Tuesday, July 26, 2011

Capitalization Rates: Prespective on Their True Meaning

Cap rates are one of the most referenced metrics in all of commercial real estate. Unfortunately, they are also one of the most misunderstood metrics in our industry. I genuinely believe that this misunderstanding comes from the diversity of significant players in commercial real estate. Unlike the equities and debt markets, commercial real estate does not require the presence of a financial institution to mitigate the flow of information and to establish standard practices. Moreover, the equities markets are heavily regulated to insure honesty, transparency and equality of information. The debt markets, though not transparent, however, are generally restricted to institutional investors and high net worth individuals. Commercial real estate sales and acquisitions have no such regulations or restrictions and therefore do not require knowledge of the real estate metrics and their related mathematics to effectively transact. Many commercial property owners purchase properties based on simplified formulas, local knowledge of the property, purchasing rituals or merely "gut feelings." The presence of such transaction activity lends to frequent misuse of real estate metrics.
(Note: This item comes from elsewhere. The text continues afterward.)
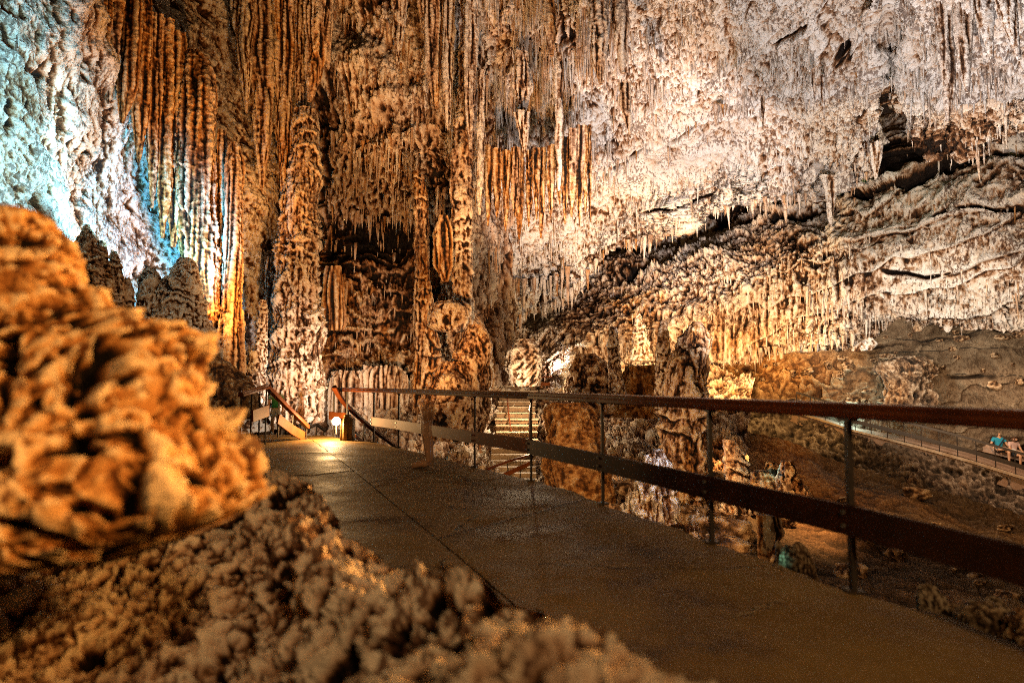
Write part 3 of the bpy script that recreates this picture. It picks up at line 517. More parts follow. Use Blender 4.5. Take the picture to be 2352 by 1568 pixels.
# boulders and stalagmites of the middle
for nm, pts, Y, lab, st, mt, cf in [
 ('boulder', [(1092, 745, 14), (1095, 790, 34), (1088, 850, 44), (1072, 960, 52), (1062, 1010, 50)], 24.5, 'tall brown rounded boulder left of the stairs', .55, 'far', BLD),
 ('boulder', [(1045, 830, 20), (1040, 870, 46), (1030, 930, 56), (1020, 1010, 54)], 24, 'lumpy brown boulder behind the railing, left of the tall one', .6, 'far', BLD),
 ('boulder', [(1140, 800, 10), (1146, 820, 34), (1158, 845, 52), (1150, 875, 60), (1150, 905, 66)], 36.5, 'tan boulder with dripping skirt above the top of the stairs', .85, 'far', [('fbm', .5, 1.5), ('crag', .5, 1.0), ('drip', .25, .4), ('crag', .1, .25)]),
 ('boulder', [(1306, 922, 38), (1308, 945, 62), (1310, 1000, 74), (1314, 1080, 78), (1314, 1190, 68)], 20, 'big smooth sandy boulder with a dark hollow right of the stairs', .8, 'earth', [('fbm', .5, 1.6), ('pit', .7, 1.2), ('crag', .06, .5), ('fbm', .02, .1)]),
 ('boulder', [(1345, 812, 20), (1352, 850, 46), (1360, 900, 62), (1370, 960, 70)], 26, 'orange crusted mound above the sandy boulder', .75, 'far', BLD),
 ('stalagmite', [(1408, 750, 8), (1408, 790, 12), (1412, 860, 15), (1420, 920, 22)], 24, 'thin dark stacked stalagmite above the orange crusted mound', .5, 'far', STG),
 ('stalagmite', [(1466, 720, 4), (1468, 745, 11), (1472, 775, 16), (1476, 830, 26)], 33, 'green lit pale stalagmite under the warm wall', .3, 'calcite', STG),
 ('boulder', [(1468, 838, 34), (1468, 862, 44), (1468, 905, 46), (1470, 960, 46)], 25, 'flat faced orange sandy block beside the dark column', .95, 'earth', BLD),
 ('flowstone_column', [(1600, 736, 8), (1602, 752, 18), (1596, 772, 30), (1588, 800, 36), (1580, 840, 48), (1574, 880, 46), (1576, 930, 56), (1574, 1000, 50), (1570, 1060, 58), (1562, 1120, 56), (1560, 1220, 66)], 18.5, 'dark grey broken column of tiered flowstone behind the railing, right of the sandy boulder', .65, 'far', [('tier', .42, .9), ('drip2', .22, .35), ('crag', .30, .7), ('crag', .08, .2)]),
 ('stalagmite', [(1524, 735, 6), (1524, 770, 12), (1526, 850, 17), (1530, 940, 24)], 19.5, 'slender dark stalagmite touching the left side of the grey column', .4, 'far', STG),
 ('stalagmite', [(1512, 1030, 10), (1506, 1055, 24), (1510, 1090, 34), (1500, 1130, 44), (1490, 1200, 56)], 15.5, 'blue lit dripping flowstone mound below the rail board', .0, 'calcite', [('crag', .3, .5), ('pleat', .2, .16), ('tier', .25, .45), ('drip2', .1, .2)]),
 ('stalagmite', [(1672, 1008, 12), (1684, 1040, 20), (1692, 1070, 26), (1700, 1110, 30), (1700, 1180, 34)], 13, 'leaning flowstone stump with dotted crust right of the grey column', .5, 'far', STG),
 ('stalagmite', [(1808, 1058, 12), (1810, 1085, 20), (1816, 1115, 32), (1820, 1160, 44)], 11.5, 'stacked round stalagmite among dark rocks on the dirt slope', .75, 'far', STG),
 ('boulder', [(1745, 1080, 14), (1750, 1105, 30), (1755, 1140, 34)], 12, 'rust coloured rough rock next to the stacked stalagmite', .9, 'far', BLD),
 ('boulder', [(1770, 1060, 10), (1774, 1075, 18), (1776, 1100, 22)], 12.4, 'small rust rock under the teal lamp glow', .9, 'far', BLD),
 ('boulder', [(1765, 1180, 26), (1765, 1220, 34), (1758, 1262, 20), (1752, 1290, 10)], 9.5, 'brown rock tongue hanging below the rail board', .7, 'far', STC),
 ('boulder', [(2090, 818, 28), (2088, 832, 62), (2092, 850, 74), (2085, 878, 52), (2080, 900, 48), (2075, 940, 60)], 28, 'pale overhanging boulder with dark mossy top in front of the grey mound', .3, 'grey', [('fbm', .6, 1.6), ('crag', .3, .8), ('crag', .06, .2)]),
 ('boulder', [(2106, 738, 5), (2108, 750, 12), (2105, 764, 9)], 28, 'small square stone lying on the grey mound', .2, 'grey', BLD),
 ('boulder', [(1994, 776, 8), (1990, 792, 18), (1978, 806, 20)], 29.3, 'small white stone heap at the left foot of the grey mound', -.1, 'calcite', BLD),
 # next to the walkway
 ('stalagmite', [(1808, 1250, 5), (1810, 1262, 16), (1812, 1290, 20), (1818, 1330, 25), (1820, 1400, 28)], 4.55, 'left of a pair of fused blunt stalagmites at the walkway edge, green tinted', .15, 'near', 'N'),
 ('stalagmite', [(1832, 1243, 4), (1838, 1258, 15), (1850, 1290, 21), (1858, 1330, 30), (1862, 1400, 34)], 4.75, 'right of a pair of fused blunt stalagmites at the walkway edge, taller and leaning', .35, 'near', 'N'),
 ('stalagmite', [(1788, 1241, 3), (1788, 1248, 8), (1790, 1262, 10), (1790, 1300, 11)], 5.6, 'small round stalagmite head beyond the walkway edge', .2, 'near', 'N'),
 ('stalagmite', [(2132, 1337, 6), (2134, 1346, 22), (2138, 1370, 34), (2146, 1410, 44), (2150, 1500, 48)], 3.75, 'pointed dome stalagmite at the walkway edge right of the nearest post', .15, 'near', 'N'),
 ('stalagmite', [(2248, 1376, 8), (2246, 1388, 42), (2244, 1410, 60), (2245, 1460, 70), (2250, 1530, 74)], 3.35, 'widest low dome stalagmite at the walkway edge near the right border', .3, 'near', 'N'),
 ('stalagmite', [(2278, 1366, 6), (2284, 1378, 26), (2288, 1400, 34), (2290, 1460, 36)], 3.8, 'pale dome stalagmite peeking behind the widest low one', .1, 'near', 'N'),
 ('stalagmite', [(2345, 1392, 8), (2356, 1420, 44), (2362, 1460, 60), (2368, 1540, 66)], 3.2, 'dark dome stalagmite cut by the right border', .5, 'near', 'N'),
 ('stalagmite', [(2190, 1384, 4), (2192, 1394, 14), (2194, 1420, 18), (2196, 1470, 20)], 3.6, 'little knob between the pointed dome and the widest dome', .3, 'near', 'N')]:
    if cf == 'N': cf = [('fbm', .05, .35), ('bil', .012, .05), ('fbm', .010, .03)]
    thing(loft(nm, rows(pts, Y), M[mt], cf, stain=st, step=1.8), lab, nm.split('_')[-1])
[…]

Despite the misunderstanding of real estate mathematics amongst a certain sector of the real estate market, savvy real estate purchasers, appraisers, institutional buyers and real estate analyst are typically comfortable with the metrics used to describe property performance. The Capitalization Rate or cap rate of a property is one such metric that can offer a wealth of information about the performance of a property and the market assumptions of the seller.

The cap rate expresses the annual rate of return of a property's net operating income given its market value or purchase price. Since debt service, income and expense escalations, and tax considerations, it is not the most reliable method of determining annual return. If properly calculated, however, the cap rate can be compared with a metric of opportunity costs, such as the Weighted Average Cost of Capital from the world of equities to determine the desirability of the property given alternative investments.
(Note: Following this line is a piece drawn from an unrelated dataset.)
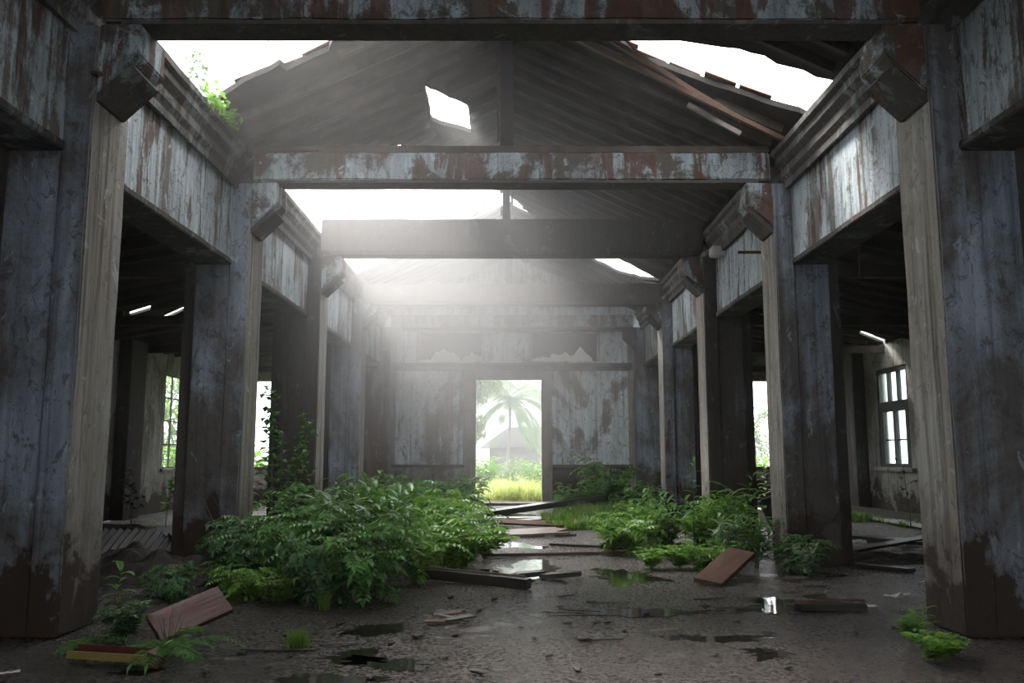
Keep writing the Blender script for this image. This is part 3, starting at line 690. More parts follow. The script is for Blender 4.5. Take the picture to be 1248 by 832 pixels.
LEFT = [('pinC', -2.45, 8.0, .62, 'low lime weed at the thicket\'s near left corner beside the red board'),
 ('broA', -2.05, 7.75, .45, 'small yellow-green sprig spilling onto the floor before the left thicket'),
 ('pinB', -1.75, 7.9, .85, 'dark compound-leaved weed at the middle of the left thicket\'s front edge'),
 ('pinA', -1.3, 7.85, .95, 'drooping weed whose hanging fronds reach lowest at the left thicket\'s front'),
 ('pinB', -2.6, 8.7, .9, 'dark shrubby weed close to the foot of the second left pier'),
 ('pinA', -2.05, 8.7, 1.0, 'mid green arching weed just behind the left thicket\'s front edge'),
 ('broB', -1.5, 8.8, 1.1, 'round-leaved dark weed inside the left thicket'),
 ('lanB', -1.0, 8.9, .75, 'bright low weed on the right flank of the left thicket'),
 ('pinB', -2.95, 9.5, .95, 'dark weed leaning on the hall side of the second left pier'),
 ('lanG', -1.95, 9.7, 1.05, 'tall silvery-leaved weed rising highest in the left thicket'),
 ('pinA', -2.4, 9.6, 1.05, 'bushy green weed left of the silvery weed in the left thicket'),
 ('lanA', -1.45, 9.9, 1.0, 'tall lance-leaved weed right of the silvery weed in the left thicket'),
 ('pinC', -.95, 10.0, 1.2, 'yellowish compound weed on the thicket edge above the black beam'),
 ('lanB', -.55, 9.9, .75, 'bright narrow-leaved weed at the black beam\'s left end'),
 ('pinA', -2.6, 11.2, 1.15, 'green bushy weed in the thicket before the third left pier'),
 ('lanA', -1.85, 11.3, 1.1, 'upright weed in the middle depth of the left thicket'),
 ('pinC', -1.15, 11.6, 1.5, 'pale yellow-green weed in the middle depth of the thicket'),
 ('pinA', -.6, 11.3, .85, 'green weed leaning over the path from the left thicket'),
 ('broA', -.35, 11.0, .8, 'round-leaved lime weed nearest the path on the left'),
 ('lanA', -2.7, 13.0, 1.0, 'upright weed beside the third left pier'),
 ('pinA', -1.9, 13.6, 1.1, 'soft green weed in the rear of the left thicket'),
 ('pinC', -1.2, 13.9, 1.4, 'light weed at the rear right of the left thicket'),
 ('lanA', -2.6, 15.6, .95, 'misty weed between the third and fourth left piers'),
 ('pinA', -1.9, 16.5, 1.1, 'misty green bush behind the left thicket'),
 ('pinA', -2.8, 18.4, 1.1, 'hazy weed at the foot of the fourth left pier'),
 ('pinB', -2.1, 19.5, 1.1, 'hazy dark bush before the end wall\'s left dado'),
 ('pinA', -1.35, 20.5, 1.05, 'hazy bush left of the doorway'),
 ('lanA', -1.15, 17.8, .75, 'hazy narrow-leaved weed on the left side of the path')]
for k, x, y, s_, lab in LEFT: put(k, x, y, s_, lab, 'weed', GL)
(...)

I recently found a paper written for the Journal of Real Estate Research that explains the components of cap rate. It explains that cap rates are significantly influenced by the debt and equities markets, but contain significant time lags, given the illiquidity of real estate. The paper asserts that there are 4 components to a cap rate: the risk free rate (here measured by 3 month treasuries, usually measured by the rate of 30 yr. treasuries); a component composed of the market cost of debt divided by the property value (let's call it the property's market LTV) and the spread of a BAA rated bond (lowest possible investment grade); a component comprised of the 1 minus the property's market LTV, the equity spread (as measured by the performance of the S&P 500) and a volatility coefficient beta for stocks (measured by the covariance between real estate equity returns and market returns, divided by the variance of market returns); finally, the negative of the growth rate.

Cap rates are also typically expressed as the discount rate less the property growth rate. Following this logic, one can collapse all of the above components of the cap rate, except for the growth rate negative, into the cap rate's given discount rate. Therefore, given a cap rate, one can look up the risk free rate, the market cost of debt, the BAA bond spread, the equity spread and the equity volatility beta and find the growth rate of the property assumed. All of the aforementioned components are regularly published.

Knowing the assumed growth rate of a property allows for a deeper understanding of how that property is priced and how it is expected to perform. It also explains the inverse relationship between cap rate and price, as a larger cap rate assumes more negative growth or appreciation, as it is called in real estate.

One caveat to both this discussion and the paper referenced is that I am not convinced that cap rates are significantly influenced by the changes in the equities market, although equities are an appropriate asset by which opportunity costs can be measured. The influence of both property REIT's and mortgage REIT's as well as the proximity of the stock market's historical returns (hovering around 8.5%) to historical cap rates (around 7.6%) all make the case that the equities market has some influence on cap rates. Given real estate's local nature and the idiosyncrasies of each property type, however, it is difficult to believe that the link between cap rates and equities can remain significant in the face of more influential determinants of the property's value. I prefer to think of the equities portion of the equation as open to be replaced by whatever alternative investment is feasible to the purchaser at the time the cap rate is figured, accompanied by its related volatility beta.